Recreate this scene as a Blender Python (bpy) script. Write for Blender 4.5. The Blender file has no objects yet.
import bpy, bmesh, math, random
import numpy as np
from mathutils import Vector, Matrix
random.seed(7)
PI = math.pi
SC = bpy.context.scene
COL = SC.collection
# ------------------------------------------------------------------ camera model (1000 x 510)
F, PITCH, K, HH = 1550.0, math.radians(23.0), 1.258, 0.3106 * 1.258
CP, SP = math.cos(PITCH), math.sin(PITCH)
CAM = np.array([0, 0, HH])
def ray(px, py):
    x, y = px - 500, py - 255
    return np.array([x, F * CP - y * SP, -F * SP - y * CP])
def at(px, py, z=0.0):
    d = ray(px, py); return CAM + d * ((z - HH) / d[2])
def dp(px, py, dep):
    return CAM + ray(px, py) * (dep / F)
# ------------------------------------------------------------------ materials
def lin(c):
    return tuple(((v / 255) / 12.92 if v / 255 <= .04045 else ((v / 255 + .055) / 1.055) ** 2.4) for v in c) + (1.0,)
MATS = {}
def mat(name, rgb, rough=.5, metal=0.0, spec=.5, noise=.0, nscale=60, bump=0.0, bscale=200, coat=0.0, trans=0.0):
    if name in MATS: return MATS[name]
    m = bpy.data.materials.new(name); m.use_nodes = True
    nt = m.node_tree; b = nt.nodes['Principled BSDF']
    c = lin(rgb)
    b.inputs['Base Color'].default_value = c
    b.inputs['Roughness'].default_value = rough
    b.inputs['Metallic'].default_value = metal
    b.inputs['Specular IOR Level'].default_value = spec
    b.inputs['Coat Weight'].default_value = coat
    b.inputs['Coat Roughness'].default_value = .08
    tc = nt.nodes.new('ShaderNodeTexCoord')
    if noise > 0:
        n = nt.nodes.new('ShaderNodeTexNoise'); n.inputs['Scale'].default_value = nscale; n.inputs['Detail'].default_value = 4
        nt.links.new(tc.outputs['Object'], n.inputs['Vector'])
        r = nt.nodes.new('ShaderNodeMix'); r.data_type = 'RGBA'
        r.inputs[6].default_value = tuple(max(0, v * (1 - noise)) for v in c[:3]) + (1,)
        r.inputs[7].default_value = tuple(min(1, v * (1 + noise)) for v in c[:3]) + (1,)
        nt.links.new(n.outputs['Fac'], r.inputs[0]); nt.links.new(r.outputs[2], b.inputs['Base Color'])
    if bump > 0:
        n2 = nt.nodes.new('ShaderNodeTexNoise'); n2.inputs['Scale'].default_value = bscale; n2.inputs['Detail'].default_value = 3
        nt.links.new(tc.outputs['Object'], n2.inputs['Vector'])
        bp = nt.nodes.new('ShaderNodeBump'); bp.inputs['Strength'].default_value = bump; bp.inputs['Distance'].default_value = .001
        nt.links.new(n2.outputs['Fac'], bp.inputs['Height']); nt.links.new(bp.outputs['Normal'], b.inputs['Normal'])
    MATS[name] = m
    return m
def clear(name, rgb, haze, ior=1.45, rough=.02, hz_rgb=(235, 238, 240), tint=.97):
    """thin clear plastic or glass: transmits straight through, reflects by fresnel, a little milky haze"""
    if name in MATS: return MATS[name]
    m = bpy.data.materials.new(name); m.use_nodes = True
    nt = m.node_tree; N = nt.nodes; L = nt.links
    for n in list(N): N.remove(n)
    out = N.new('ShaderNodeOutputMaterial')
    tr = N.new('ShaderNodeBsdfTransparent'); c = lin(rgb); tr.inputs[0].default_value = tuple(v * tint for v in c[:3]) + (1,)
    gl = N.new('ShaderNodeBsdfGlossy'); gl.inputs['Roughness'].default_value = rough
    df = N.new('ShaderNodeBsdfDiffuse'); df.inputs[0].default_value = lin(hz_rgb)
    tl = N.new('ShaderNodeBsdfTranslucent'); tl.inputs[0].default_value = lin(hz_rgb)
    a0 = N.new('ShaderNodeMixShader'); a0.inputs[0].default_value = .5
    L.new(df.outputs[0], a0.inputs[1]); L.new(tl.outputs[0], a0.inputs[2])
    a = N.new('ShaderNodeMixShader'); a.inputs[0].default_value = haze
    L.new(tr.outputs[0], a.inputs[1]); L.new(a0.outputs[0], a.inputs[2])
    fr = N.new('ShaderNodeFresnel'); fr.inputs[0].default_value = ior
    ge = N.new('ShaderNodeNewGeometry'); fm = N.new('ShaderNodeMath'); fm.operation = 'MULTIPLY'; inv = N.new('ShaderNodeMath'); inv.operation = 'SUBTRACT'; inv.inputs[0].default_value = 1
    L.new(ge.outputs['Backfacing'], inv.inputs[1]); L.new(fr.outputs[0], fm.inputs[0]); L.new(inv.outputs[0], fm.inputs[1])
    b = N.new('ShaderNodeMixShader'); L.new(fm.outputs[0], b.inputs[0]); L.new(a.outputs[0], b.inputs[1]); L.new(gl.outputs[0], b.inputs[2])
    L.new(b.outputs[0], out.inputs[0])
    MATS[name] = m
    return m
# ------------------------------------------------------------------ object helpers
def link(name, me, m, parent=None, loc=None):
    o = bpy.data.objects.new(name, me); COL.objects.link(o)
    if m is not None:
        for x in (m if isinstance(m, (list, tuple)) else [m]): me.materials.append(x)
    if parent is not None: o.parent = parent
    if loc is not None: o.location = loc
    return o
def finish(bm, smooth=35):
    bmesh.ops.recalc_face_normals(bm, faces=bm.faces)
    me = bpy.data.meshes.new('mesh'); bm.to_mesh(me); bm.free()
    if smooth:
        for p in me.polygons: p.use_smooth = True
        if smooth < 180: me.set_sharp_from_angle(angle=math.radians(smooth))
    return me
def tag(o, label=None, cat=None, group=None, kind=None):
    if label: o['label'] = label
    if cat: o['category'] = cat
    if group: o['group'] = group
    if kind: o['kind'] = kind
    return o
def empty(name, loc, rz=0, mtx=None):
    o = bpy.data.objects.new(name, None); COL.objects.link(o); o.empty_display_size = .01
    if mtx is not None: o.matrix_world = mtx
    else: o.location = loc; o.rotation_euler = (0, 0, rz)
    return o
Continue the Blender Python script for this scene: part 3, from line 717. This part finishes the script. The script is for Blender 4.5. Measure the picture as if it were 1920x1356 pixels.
___
__What you will do__:
Extract all the material, leaving every line as it is.

__Answer for the task__:
Recreate this scene as a Blender Python (bpy) script. Write for Blender 4.5. The Blender file has no objects yet.
import bpy, bmesh, math, random
import numpy as np
from mathutils import Vector, Matrix
random.seed(7)
PI = math.pi
SC = bpy.context.scene
COL = SC.collection
# ------------------------------------------------------------------ camera model (1000 x 510)
F, PITCH, K, HH = 1550.0, math.radians(23.0), 1.258, 0.3106 * 1.258
CP, SP = math.cos(PITCH), math.sin(PITCH)
CAM = np.array([0, 0, HH])
def ray(px, py):
    x, y = px - 500, py - 255
    return np.array([x, F * CP - y * SP, -F * SP - y * CP])
def at(px, py, z=0.0):
    d = ray(px, py); return CAM + d * ((z - HH) / d[2])
def dp(px, py, dep):
    return CAM + ray(px, py) * (dep / F)
# ------------------------------------------------------------------ materials
def lin(c):
    return tuple(((v / 255) / 12.92 if v / 255 <= .04045 else ((v / 255 + .055) / 1.055) ** 2.4) for v in c) + (1.0,)
MATS = {}
def mat(name, rgb, rough=.5, metal=0.0, spec=.5, noise=.0, nscale=60, bump=0.0, bscale=200, coat=0.0, trans=0.0):
    if name in MATS: return MATS[name]
    m = bpy.data.materials.new(name); m.use_nodes = True
    nt = m.node_tree; b = nt.nodes['Principled BSDF']
    c = lin(rgb)
    b.inputs['Base Color'].default_value = c
    b.inputs['Roughness'].default_value = rough
    b.inputs['Metallic'].default_value = metal
    b.inputs['Specular IOR Level'].default_value = spec
    b.inputs['Coat Weight'].default_value = coat
    b.inputs['Coat Roughness'].default_value = .08
    tc = nt.nodes.new('ShaderNodeTexCoord')
    if noise > 0:
        n = nt.nodes.new('ShaderNodeTexNoise'); n.inputs['Scale'].default_value = nscale; n.inputs['Detail'].default_value = 4
        nt.links.new(tc.outputs['Object'], n.inputs['Vector'])
        r = nt.nodes.new('ShaderNodeMix'); r.data_type = 'RGBA'
        r.inputs[6].default_value = tuple(max(0, v * (1 - noise)) for v in c[:3]) + (1,)
        r.inputs[7].default_value = tuple(min(1, v * (1 + noise)) for v in c[:3]) + (1,)
        nt.links.new(n.outputs['Fac'], r.inputs[0]); nt.links.new(r.outputs[2], b.inputs['Base Color'])
    if bump > 0:
        n2 = nt.nodes.new('ShaderNodeTexNoise'); n2.inputs['Scale'].default_value = bscale; n2.inputs['Detail'].default_value = 3
        nt.links.new(tc.outputs['Object'], n2.inputs['Vector'])
        bp = nt.nodes.new('ShaderNodeBump'); bp.inputs['Strength'].default_value = bump; bp.inputs['Distance'].default_value = .001
        nt.links.new(n2.outputs['Fac'], bp.inputs['Height']); nt.links.new(bp.outputs['Normal'], b.inputs['Normal'])
    MATS[name] = m
    return m
def clear(name, rgb, haze, ior=1.45, rough=.02, hz_rgb=(235, 238, 240), tint=.97):
    """thin clear plastic or glass: transmits straight through, reflects by fresnel, a little milky haze"""
    if name in MATS: return MATS[name]
    m = bpy.data.materials.new(name); m.use_nodes = True
    nt = m.node_tree; N = nt.nodes; L = nt.links
    for n in list(N): N.remove(n)
    out = N.new('ShaderNodeOutputMaterial')
    tr = N.new('ShaderNodeBsdfTransparent'); c = lin(rgb); tr.inputs[0].default_value = tuple(v * tint for v in c[:3]) + (1,)
    gl = N.new('ShaderNodeBsdfGlossy'); gl.inputs['Roughness'].default_value = rough
    df = N.new('ShaderNodeBsdfDiffuse'); df.inputs[0].default_value = lin(hz_rgb)
    tl = N.new('ShaderNodeBsdfTranslucent'); tl.inputs[0].default_value = lin(hz_rgb)
    a0 = N.new('ShaderNodeMixShader'); a0.inputs[0].default_value = .5
    L.new(df.outputs[0], a0.inputs[1]); L.new(tl.outputs[0], a0.inputs[2])
    a = N.new('ShaderNodeMixShader'); a.inputs[0].default_value = haze
    L.new(tr.outputs[0], a.inputs[1]); L.new(a0.outputs[0], a.inputs[2])
    fr = N.new('ShaderNodeFresnel'); fr.inputs[0].default_value = ior
    ge = N.new('ShaderNodeNewGeometry'); fm = N.new('ShaderNodeMath'); fm.operation = 'MULTIPLY'; inv = N.new('ShaderNodeMath'); inv.operation = 'SUBTRACT'; inv.inputs[0].default_value = 1
    L.new(ge.outputs['Backfacing'], inv.inputs[1]); L.new(fr.outputs[0], fm.inputs[0]); L.new(inv.outputs[0], fm.inputs[1])
    b = N.new('ShaderNodeMixShader'); L.new(fm.outputs[0], b.inputs[0]); L.new(a.outputs[0], b.inputs[1]); L.new(gl.outputs[0], b.inputs[2])
    L.new(b.outputs[0], out.inputs[0])
    MATS[name] = m
    return m
# ------------------------------------------------------------------ object helpers
def link(name, me, m, parent=None, loc=None):
    o = bpy.data.objects.new(name, me); COL.objects.link(o)
    if m is not None:
        for x in (m if isinstance(m, (list, tuple)) else [m]): me.materials.append(x)
    if parent is not None: o.parent = parent
    if loc is not None: o.location = loc
    return o
def finish(bm, smooth=35):
    bmesh.ops.recalc_face_normals(bm, faces=bm.faces)
    me = bpy.data.meshes.new('mesh'); bm.to_mesh(me); bm.free()
    if smooth:
        for p in me.polygons: p.use_smooth = True
        if smooth < 180: me.set_sharp_from_angle(angle=math.radians(smooth))
    return me
def tag(o, label=None, cat=None, group=None, kind=None):
    if label: o['label'] = label
    if cat: o['category'] = cat
    if group: o['group'] = group
    if kind: o['kind'] = kind
    return o
def empty(name, loc, rz=0, mtx=None):
    o = bpy.data.objects.new(name, None); COL.objects.link(o); o.empty_display_size = .01
    if mtx is not None: o.matrix_world = mtx
    else: o.location = loc; o.rotation_euler = (0, 0, rz)
    return o
Continue the Blender Python script for this scene: part 3, from line 717. This part finishes the script. The script is for Blender 4.5. Measure the picture as if it were 1920x1356 pixels.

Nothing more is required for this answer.